Task to carry out
Write the lines out again, from the top of the material to the line containing "def gz(x, y): return float(ground_z(x, y))", pictures excluded.

Dataset excerpt

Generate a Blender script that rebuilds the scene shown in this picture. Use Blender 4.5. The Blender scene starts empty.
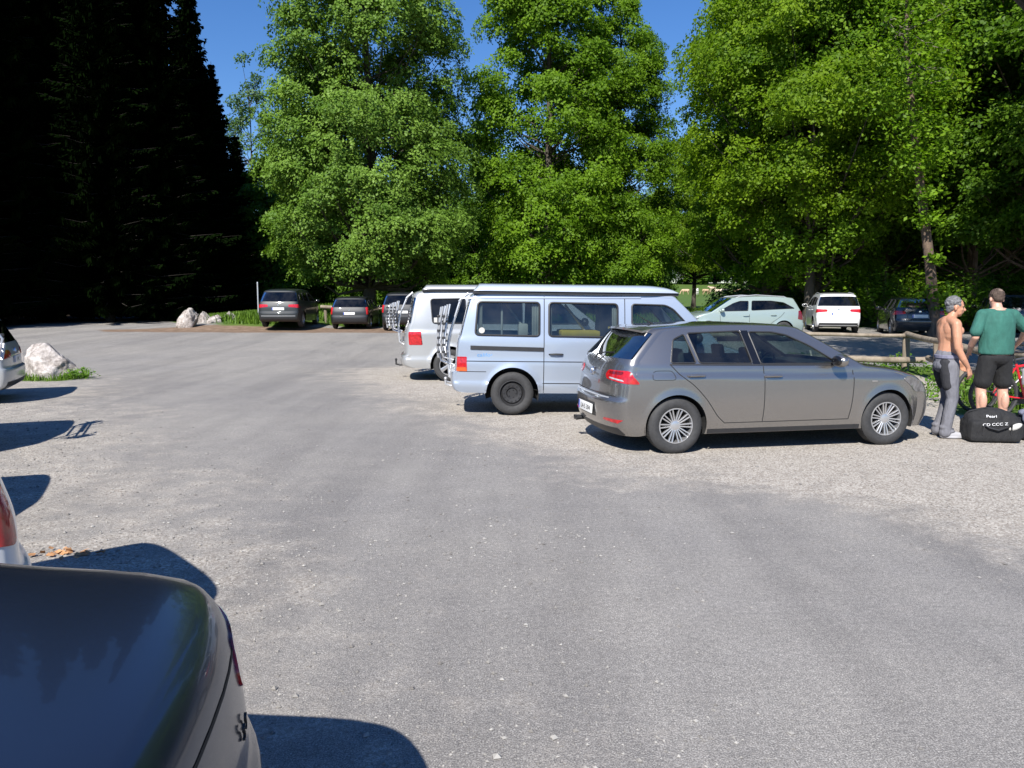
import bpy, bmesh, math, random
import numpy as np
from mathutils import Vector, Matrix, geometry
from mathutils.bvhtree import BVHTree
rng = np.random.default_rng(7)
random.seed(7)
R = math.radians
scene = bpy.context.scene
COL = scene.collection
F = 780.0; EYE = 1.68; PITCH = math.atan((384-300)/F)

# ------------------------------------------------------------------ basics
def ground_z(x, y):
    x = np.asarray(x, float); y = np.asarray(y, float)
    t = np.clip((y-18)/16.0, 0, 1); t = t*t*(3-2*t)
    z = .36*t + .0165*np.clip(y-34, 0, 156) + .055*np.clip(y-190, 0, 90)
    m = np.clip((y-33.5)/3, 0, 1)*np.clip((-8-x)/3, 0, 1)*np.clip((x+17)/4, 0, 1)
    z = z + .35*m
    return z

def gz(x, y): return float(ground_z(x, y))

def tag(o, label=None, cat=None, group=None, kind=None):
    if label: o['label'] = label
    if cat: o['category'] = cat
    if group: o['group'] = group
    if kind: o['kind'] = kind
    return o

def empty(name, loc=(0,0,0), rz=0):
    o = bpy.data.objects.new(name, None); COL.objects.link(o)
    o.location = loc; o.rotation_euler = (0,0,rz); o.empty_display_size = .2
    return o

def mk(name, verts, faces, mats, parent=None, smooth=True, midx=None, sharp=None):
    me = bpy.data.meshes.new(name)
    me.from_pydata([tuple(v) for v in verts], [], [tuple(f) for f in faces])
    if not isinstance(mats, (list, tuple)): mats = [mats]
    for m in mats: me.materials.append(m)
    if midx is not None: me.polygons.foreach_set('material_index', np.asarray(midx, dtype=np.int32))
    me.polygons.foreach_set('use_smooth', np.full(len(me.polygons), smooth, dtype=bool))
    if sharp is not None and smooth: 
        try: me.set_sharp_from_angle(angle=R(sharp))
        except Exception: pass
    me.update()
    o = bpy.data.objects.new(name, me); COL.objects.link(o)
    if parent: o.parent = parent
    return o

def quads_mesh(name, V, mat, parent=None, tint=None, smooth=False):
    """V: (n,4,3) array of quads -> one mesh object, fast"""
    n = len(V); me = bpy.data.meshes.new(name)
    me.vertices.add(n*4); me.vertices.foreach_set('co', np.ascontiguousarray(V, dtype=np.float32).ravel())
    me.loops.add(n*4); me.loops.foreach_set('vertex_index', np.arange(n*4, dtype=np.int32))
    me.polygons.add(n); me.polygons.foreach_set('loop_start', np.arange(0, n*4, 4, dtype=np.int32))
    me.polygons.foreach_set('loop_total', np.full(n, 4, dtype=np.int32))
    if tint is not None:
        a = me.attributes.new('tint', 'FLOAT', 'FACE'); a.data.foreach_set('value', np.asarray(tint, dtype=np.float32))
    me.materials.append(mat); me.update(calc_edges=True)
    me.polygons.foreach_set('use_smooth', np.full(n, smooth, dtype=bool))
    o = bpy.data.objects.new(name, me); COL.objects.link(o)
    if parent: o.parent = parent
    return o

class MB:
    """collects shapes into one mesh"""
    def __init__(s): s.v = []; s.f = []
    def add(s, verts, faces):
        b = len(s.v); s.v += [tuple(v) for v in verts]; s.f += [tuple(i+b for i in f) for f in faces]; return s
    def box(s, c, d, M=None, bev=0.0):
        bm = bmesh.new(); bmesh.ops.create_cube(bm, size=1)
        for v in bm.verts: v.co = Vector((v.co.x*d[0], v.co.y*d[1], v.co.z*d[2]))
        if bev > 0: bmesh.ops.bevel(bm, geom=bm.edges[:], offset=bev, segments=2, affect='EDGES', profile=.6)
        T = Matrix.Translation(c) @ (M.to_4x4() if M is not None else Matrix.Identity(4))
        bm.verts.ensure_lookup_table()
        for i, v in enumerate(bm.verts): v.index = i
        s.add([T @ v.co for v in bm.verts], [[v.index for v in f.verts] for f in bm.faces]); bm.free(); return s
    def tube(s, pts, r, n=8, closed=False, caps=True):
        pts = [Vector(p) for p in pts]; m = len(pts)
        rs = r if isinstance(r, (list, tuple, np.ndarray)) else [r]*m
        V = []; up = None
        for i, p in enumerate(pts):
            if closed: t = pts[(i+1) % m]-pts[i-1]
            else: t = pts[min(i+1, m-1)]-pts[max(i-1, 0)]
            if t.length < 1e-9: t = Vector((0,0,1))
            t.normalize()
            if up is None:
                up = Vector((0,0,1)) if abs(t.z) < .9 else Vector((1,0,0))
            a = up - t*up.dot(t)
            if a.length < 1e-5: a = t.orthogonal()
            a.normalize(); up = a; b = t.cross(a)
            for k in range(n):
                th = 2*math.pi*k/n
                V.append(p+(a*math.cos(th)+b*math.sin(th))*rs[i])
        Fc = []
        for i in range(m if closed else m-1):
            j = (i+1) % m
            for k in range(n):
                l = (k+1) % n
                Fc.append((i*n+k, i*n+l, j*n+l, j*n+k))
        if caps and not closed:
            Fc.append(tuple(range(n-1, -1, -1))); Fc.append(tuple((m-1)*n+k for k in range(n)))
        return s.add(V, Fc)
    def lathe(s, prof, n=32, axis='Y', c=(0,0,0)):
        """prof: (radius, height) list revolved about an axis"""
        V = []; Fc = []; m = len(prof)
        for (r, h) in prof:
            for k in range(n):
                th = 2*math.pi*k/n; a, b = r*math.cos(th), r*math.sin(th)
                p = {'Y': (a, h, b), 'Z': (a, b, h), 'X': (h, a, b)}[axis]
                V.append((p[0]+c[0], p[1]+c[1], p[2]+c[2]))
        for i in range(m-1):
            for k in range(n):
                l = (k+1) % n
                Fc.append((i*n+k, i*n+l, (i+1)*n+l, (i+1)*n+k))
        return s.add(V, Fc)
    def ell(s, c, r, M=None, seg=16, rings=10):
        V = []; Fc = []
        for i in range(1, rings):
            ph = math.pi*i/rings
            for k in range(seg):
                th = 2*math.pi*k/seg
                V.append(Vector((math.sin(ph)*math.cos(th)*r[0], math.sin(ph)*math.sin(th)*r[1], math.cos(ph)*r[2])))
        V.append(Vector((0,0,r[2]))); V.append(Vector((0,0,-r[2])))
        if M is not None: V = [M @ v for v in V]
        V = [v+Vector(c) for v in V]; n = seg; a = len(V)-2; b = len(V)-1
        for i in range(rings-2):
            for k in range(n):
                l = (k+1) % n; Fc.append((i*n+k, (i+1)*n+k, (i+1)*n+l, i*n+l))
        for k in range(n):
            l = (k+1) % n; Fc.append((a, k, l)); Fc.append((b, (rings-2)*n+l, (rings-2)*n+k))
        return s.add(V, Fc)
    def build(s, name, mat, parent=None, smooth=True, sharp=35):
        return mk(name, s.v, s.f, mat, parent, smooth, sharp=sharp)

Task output
Generate a Blender script that rebuilds the scene shown in this picture. Use Blender 4.5. The Blender scene starts empty.
import bpy, bmesh, math, random
import numpy as np
from mathutils import Vector, Matrix, geometry
from mathutils.bvhtree import BVHTree
rng = np.random.default_rng(7)
random.seed(7)
R = math.radians
scene = bpy.context.scene
COL = scene.collection
F = 780.0; EYE = 1.68; PITCH = math.atan((384-300)/F)

# ------------------------------------------------------------------ basics
def ground_z(x, y):
    x = np.asarray(x, float); y = np.asarray(y, float)
    t = np.clip((y-18)/16.0, 0, 1); t = t*t*(3-2*t)
    z = .36*t + .0165*np.clip(y-34, 0, 156) + .055*np.clip(y-190, 0, 90)
    m = np.clip((y-33.5)/3, 0, 1)*np.clip((-8-x)/3, 0, 1)*np.clip((x+17)/4, 0, 1)
    z = z + .35*m
    return z

def gz(x, y): return float(ground_z(x, y))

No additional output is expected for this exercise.